— TASK BRIEF —
Exactly the lines from the line with "Continue the Blender" to the line with "tag(a.build('leaf_litter', DEB), 'crumbs" should be extracted, both included, with no other lines.

— DATA FOR THE TASK —
_____

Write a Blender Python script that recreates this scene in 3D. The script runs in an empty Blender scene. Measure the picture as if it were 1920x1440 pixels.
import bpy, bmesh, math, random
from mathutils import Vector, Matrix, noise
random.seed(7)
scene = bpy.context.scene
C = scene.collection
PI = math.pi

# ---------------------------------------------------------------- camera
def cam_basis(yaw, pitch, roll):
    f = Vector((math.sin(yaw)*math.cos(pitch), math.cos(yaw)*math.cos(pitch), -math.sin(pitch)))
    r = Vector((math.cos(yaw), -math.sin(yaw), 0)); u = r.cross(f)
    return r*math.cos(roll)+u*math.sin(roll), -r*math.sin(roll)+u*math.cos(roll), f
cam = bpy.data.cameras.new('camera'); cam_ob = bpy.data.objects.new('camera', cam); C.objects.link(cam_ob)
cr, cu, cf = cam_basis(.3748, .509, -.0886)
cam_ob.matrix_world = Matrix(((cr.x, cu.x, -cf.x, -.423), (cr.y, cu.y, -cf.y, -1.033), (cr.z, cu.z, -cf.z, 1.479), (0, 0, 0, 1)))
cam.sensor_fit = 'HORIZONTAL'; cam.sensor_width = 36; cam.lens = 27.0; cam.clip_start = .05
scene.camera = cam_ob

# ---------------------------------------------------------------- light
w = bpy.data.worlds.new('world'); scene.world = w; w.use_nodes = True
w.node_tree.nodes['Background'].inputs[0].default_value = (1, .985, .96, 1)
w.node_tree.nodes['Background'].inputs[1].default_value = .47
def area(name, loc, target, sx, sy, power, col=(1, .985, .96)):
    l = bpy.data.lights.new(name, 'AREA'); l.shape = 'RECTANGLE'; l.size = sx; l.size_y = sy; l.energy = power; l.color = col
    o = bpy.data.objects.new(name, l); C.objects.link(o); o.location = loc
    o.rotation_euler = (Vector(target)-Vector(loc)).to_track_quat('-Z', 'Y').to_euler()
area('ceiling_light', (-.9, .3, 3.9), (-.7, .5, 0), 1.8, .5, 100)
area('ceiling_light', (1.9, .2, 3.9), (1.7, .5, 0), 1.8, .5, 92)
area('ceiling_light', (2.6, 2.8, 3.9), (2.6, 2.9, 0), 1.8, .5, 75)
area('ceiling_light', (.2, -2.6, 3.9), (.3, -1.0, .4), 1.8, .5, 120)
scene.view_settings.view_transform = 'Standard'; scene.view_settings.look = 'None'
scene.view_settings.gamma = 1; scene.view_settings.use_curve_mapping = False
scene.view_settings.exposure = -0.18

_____

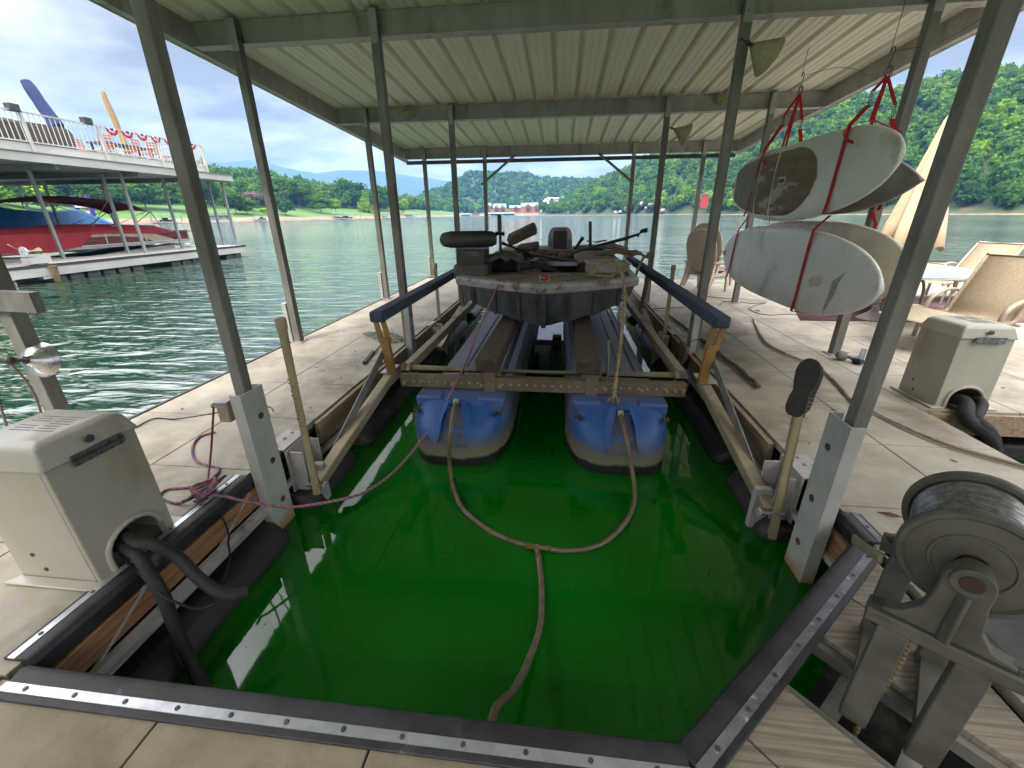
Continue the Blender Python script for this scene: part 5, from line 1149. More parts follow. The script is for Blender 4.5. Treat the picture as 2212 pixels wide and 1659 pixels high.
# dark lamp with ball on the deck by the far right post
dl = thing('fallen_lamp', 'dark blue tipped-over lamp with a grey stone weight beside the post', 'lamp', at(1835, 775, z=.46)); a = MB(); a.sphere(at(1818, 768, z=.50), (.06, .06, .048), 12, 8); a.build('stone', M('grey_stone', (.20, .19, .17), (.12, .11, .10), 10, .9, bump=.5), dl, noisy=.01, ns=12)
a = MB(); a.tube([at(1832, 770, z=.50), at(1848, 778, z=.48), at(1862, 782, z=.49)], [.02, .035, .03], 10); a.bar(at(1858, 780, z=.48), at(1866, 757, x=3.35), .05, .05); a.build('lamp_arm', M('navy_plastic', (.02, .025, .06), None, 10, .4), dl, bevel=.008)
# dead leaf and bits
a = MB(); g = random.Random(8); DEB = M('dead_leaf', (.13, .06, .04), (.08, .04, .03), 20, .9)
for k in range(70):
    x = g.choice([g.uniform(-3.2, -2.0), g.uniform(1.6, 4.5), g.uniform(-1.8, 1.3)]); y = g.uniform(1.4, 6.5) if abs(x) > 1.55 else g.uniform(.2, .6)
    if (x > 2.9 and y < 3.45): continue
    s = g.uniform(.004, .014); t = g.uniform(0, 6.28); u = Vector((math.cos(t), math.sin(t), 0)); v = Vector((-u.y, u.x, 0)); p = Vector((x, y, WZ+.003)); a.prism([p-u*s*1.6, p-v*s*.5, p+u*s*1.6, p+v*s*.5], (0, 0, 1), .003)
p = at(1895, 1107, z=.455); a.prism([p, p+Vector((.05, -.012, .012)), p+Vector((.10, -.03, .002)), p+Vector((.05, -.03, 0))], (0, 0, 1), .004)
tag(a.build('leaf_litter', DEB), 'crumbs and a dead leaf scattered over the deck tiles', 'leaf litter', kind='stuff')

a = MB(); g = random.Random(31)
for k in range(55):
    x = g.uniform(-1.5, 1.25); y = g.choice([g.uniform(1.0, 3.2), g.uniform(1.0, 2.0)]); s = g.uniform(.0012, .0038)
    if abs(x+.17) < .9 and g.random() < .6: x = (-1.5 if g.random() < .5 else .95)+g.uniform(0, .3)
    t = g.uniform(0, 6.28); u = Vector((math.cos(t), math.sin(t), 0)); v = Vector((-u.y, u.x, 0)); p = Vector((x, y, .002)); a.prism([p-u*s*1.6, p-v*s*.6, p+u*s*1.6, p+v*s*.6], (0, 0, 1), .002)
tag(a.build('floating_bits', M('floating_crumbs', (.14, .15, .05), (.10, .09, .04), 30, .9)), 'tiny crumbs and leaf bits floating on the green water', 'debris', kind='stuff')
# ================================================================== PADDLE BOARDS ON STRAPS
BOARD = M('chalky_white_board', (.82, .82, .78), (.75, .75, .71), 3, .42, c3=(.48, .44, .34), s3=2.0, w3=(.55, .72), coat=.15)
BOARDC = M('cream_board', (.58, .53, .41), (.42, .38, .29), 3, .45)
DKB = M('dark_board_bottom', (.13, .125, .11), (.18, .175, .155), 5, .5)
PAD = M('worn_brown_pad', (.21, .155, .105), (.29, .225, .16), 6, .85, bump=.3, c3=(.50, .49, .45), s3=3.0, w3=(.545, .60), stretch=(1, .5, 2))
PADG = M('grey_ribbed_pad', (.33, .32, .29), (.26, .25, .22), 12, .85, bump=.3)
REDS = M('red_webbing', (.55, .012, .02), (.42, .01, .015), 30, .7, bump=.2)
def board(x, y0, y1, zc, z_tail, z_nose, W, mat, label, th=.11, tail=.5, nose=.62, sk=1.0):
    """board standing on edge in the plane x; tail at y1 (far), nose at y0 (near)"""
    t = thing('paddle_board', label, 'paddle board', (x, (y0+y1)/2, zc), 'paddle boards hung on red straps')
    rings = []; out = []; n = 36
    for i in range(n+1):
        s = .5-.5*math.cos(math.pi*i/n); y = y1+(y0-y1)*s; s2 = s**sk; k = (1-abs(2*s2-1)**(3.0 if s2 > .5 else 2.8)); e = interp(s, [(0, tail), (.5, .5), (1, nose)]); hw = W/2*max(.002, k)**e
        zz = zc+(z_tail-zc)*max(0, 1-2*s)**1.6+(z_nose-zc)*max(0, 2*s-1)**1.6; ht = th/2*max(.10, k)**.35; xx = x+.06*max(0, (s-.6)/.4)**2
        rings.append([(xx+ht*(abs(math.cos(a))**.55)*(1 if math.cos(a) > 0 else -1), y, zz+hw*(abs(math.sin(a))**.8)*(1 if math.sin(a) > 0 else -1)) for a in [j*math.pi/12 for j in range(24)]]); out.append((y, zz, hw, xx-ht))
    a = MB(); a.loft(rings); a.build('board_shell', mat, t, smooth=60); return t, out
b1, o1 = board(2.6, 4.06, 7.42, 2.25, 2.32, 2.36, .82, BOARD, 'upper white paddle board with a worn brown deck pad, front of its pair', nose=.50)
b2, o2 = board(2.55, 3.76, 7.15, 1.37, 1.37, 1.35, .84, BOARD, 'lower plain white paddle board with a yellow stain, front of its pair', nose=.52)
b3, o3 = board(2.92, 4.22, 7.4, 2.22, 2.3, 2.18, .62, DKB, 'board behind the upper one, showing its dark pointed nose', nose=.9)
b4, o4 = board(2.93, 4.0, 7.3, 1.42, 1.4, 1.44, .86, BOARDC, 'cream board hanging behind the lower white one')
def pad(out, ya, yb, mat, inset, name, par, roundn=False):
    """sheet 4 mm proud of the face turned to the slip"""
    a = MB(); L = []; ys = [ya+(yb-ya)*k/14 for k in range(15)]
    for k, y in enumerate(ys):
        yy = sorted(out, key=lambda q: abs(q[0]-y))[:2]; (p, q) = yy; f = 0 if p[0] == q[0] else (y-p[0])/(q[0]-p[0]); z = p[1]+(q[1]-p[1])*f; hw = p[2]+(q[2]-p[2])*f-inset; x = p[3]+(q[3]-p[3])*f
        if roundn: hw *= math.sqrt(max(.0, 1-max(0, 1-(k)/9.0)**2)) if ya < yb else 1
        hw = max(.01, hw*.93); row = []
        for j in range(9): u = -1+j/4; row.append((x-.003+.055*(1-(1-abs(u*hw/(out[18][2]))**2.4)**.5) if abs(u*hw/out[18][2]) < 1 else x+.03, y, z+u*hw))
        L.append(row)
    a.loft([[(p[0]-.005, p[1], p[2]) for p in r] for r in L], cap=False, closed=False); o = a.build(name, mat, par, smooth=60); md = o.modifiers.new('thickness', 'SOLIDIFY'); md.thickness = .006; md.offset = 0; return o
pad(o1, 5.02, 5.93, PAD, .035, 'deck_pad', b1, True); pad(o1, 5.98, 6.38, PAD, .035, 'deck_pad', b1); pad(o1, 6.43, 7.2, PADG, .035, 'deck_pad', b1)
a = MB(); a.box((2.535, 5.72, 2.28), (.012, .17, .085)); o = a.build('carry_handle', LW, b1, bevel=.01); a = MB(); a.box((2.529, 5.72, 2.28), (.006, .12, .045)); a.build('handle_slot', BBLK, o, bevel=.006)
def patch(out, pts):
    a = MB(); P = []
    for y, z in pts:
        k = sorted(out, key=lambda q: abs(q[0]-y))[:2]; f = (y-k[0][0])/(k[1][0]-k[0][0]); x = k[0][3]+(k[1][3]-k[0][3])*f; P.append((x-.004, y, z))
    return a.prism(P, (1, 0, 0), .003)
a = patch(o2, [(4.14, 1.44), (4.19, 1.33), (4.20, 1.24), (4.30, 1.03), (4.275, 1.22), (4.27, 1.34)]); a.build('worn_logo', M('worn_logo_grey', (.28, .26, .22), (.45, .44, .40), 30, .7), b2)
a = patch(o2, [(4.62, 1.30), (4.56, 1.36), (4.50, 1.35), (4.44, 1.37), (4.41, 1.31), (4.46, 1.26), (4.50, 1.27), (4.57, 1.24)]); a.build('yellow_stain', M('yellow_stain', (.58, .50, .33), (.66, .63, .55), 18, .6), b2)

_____

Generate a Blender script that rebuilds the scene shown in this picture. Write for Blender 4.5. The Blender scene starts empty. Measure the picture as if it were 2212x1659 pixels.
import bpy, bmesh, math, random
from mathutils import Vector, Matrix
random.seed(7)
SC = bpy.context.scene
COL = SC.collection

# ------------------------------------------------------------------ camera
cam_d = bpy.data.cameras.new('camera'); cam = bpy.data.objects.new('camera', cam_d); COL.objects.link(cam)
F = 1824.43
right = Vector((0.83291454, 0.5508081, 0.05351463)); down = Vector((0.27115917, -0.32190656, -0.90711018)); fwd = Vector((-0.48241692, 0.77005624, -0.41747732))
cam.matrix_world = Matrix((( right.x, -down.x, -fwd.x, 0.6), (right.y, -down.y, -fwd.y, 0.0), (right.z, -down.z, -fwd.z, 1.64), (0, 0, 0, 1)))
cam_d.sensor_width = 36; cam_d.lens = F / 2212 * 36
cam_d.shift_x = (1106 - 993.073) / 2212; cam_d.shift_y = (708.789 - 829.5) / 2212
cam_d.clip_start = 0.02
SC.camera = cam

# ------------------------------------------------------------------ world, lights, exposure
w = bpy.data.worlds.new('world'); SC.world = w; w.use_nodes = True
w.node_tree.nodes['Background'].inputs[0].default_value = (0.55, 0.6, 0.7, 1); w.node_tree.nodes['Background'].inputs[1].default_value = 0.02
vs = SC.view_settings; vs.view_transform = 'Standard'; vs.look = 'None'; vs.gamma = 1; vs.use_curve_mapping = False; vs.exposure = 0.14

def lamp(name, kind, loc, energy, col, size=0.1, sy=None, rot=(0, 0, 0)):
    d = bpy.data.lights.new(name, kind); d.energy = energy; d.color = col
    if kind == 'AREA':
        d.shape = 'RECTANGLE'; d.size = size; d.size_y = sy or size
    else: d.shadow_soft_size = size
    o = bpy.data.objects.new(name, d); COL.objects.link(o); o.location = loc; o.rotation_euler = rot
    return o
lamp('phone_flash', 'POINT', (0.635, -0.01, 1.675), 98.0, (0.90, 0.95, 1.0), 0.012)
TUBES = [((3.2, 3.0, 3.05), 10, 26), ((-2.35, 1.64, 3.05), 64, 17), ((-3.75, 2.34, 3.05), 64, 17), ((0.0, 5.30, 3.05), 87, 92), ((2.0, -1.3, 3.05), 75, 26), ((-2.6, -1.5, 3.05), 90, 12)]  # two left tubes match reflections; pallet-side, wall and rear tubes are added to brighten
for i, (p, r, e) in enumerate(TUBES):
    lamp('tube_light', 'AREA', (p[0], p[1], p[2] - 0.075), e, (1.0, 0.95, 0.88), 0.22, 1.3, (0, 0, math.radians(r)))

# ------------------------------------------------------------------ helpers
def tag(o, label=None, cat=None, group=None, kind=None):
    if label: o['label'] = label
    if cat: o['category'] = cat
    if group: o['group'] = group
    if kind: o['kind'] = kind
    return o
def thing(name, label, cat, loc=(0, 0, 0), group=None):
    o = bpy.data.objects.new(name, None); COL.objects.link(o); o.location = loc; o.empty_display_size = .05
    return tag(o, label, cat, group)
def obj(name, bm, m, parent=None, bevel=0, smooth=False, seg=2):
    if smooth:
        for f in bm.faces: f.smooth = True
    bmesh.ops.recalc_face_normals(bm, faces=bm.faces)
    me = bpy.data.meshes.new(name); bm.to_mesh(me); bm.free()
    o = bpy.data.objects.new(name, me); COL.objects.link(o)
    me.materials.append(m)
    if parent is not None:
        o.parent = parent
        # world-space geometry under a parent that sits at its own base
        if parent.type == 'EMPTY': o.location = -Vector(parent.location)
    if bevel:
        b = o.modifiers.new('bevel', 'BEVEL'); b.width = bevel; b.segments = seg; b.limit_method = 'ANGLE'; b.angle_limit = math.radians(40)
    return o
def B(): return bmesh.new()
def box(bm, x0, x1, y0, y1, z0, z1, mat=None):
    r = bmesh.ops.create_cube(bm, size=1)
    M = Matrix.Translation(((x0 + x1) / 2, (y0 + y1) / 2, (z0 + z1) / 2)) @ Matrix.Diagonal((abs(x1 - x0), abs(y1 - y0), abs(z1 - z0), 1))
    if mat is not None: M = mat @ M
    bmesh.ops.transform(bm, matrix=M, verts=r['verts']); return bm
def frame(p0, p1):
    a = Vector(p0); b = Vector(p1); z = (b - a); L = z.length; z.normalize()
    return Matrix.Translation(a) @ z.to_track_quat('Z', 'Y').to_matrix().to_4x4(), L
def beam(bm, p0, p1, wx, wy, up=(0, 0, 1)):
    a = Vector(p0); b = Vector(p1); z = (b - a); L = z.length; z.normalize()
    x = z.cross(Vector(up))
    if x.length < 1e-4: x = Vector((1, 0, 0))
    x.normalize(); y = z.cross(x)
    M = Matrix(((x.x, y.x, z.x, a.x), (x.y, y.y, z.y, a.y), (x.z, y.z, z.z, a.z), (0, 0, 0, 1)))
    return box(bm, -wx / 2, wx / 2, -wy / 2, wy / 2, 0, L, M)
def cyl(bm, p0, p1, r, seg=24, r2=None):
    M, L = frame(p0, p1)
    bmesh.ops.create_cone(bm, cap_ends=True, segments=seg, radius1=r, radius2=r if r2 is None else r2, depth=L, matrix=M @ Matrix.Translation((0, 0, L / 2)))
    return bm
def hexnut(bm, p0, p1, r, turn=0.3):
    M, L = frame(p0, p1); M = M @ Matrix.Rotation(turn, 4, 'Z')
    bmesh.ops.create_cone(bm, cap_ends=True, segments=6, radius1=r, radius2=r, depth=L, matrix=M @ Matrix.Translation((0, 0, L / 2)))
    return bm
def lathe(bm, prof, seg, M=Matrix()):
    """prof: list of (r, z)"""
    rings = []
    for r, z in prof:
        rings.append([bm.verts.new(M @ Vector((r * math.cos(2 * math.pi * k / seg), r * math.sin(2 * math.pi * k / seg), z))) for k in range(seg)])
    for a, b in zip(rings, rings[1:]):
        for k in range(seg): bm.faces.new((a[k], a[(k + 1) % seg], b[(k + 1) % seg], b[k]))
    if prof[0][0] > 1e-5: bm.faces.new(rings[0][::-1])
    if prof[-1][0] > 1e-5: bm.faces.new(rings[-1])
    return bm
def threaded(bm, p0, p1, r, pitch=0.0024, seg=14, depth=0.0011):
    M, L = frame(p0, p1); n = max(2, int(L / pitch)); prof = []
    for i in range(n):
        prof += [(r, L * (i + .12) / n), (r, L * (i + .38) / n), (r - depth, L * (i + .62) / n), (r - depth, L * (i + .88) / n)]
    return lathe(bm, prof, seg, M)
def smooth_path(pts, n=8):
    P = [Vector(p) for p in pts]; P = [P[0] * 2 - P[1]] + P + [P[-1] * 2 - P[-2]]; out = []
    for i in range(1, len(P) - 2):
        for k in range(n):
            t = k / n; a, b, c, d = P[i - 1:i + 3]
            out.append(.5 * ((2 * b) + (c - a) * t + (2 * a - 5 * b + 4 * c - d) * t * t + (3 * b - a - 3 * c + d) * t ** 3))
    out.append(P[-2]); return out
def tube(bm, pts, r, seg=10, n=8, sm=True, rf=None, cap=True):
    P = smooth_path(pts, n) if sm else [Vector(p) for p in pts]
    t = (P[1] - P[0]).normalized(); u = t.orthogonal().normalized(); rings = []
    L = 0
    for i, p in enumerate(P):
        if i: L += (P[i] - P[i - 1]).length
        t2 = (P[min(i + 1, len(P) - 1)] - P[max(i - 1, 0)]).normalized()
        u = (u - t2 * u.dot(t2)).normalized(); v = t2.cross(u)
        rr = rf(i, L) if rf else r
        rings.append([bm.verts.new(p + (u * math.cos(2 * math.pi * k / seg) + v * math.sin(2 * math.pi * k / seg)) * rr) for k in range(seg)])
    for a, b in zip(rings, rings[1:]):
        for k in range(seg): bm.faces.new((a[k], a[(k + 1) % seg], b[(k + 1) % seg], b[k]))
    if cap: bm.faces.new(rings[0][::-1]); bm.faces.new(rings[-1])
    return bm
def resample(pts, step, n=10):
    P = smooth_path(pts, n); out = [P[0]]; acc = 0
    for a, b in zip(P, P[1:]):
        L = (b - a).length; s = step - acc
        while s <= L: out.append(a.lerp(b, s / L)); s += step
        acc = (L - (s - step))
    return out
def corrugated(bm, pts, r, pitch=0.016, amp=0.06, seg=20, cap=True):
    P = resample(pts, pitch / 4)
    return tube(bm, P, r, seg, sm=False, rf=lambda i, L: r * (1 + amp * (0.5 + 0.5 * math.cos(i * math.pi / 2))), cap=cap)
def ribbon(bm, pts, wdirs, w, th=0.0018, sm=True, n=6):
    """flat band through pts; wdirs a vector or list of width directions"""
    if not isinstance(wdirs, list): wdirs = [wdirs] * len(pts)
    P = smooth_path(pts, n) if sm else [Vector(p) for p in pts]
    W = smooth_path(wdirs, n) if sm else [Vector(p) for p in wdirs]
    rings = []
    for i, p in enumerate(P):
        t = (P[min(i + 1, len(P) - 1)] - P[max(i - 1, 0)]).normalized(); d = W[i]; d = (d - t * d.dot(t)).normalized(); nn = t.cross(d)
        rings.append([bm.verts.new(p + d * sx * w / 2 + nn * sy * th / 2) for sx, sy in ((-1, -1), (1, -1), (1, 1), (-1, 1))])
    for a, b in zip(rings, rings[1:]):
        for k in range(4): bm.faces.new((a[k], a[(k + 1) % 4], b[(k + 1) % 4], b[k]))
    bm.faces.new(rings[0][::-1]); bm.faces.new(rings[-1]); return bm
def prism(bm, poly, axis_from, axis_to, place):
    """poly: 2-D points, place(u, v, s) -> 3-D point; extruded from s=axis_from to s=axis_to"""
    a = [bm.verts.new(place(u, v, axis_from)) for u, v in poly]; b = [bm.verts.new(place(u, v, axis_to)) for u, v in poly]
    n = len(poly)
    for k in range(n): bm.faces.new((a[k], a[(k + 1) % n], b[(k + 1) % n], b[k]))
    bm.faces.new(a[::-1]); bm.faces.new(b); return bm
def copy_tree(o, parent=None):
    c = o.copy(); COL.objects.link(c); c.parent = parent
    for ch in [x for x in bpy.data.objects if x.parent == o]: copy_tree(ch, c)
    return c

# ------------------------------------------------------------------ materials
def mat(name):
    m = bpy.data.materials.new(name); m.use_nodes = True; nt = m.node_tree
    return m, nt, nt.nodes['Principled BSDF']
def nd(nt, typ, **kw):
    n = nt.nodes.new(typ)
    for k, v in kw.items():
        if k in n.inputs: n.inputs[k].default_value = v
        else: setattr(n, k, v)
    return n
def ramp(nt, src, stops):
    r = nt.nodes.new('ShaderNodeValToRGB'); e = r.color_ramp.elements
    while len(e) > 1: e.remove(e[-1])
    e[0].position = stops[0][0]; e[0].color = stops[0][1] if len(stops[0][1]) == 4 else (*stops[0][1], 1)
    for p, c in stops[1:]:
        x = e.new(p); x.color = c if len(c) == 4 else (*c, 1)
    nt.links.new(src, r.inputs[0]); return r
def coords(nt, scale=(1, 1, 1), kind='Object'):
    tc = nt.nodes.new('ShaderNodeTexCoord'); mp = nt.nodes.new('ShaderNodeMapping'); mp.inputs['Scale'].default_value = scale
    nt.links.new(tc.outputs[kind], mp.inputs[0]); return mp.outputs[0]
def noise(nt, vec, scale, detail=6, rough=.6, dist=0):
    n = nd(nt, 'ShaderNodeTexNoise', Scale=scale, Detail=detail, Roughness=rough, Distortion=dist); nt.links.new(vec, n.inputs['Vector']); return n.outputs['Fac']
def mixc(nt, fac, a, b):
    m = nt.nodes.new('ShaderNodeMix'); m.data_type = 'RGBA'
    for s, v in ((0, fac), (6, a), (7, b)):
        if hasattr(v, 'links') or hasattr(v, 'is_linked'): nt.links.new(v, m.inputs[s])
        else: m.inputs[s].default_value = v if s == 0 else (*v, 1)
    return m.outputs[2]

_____

— TASK RESULT —
Continue the Blender Python script for this scene: part 5, from line 1149. More parts follow. The script is for Blender 4.5. Treat the picture as 2212 pixels wide and 1659 pixels high.
# dark lamp with ball on the deck by the far right post
dl = thing('fallen_lamp', 'dark blue tipped-over lamp with a grey stone weight beside the post', 'lamp', at(1835, 775, z=.46)); a = MB(); a.sphere(at(1818, 768, z=.50), (.06, .06, .048), 12, 8); a.build('stone', M('grey_stone', (.20, .19, .17), (.12, .11, .10), 10, .9, bump=.5), dl, noisy=.01, ns=12)
a = MB(); a.tube([at(1832, 770, z=.50), at(1848, 778, z=.48), at(1862, 782, z=.49)], [.02, .035, .03], 10); a.bar(at(1858, 780, z=.48), at(1866, 757, x=3.35), .05, .05); a.build('lamp_arm', M('navy_plastic', (.02, .025, .06), None, 10, .4), dl, bevel=.008)
# dead leaf and bits
a = MB(); g = random.Random(8); DEB = M('dead_leaf', (.13, .06, .04), (.08, .04, .03), 20, .9)
for k in range(70):
    x = g.choice([g.uniform(-3.2, -2.0), g.uniform(1.6, 4.5), g.uniform(-1.8, 1.3)]); y = g.uniform(1.4, 6.5) if abs(x) > 1.55 else g.uniform(.2, .6)
    if (x > 2.9 and y < 3.45): continue
    s = g.uniform(.004, .014); t = g.uniform(0, 6.28); u = Vector((math.cos(t), math.sin(t), 0)); v = Vector((-u.y, u.x, 0)); p = Vector((x, y, WZ+.003)); a.prism([p-u*s*1.6, p-v*s*.5, p+u*s*1.6, p+v*s*.5], (0, 0, 1), .003)
p = at(1895, 1107, z=.455); a.prism([p, p+Vector((.05, -.012, .012)), p+Vector((.10, -.03, .002)), p+Vector((.05, -.03, 0))], (0, 0, 1), .004)
tag(a.build('leaf_litter', DEB), 'crumbs and a dead leaf scattered over the deck tiles', 'leaf litter', kind='stuff')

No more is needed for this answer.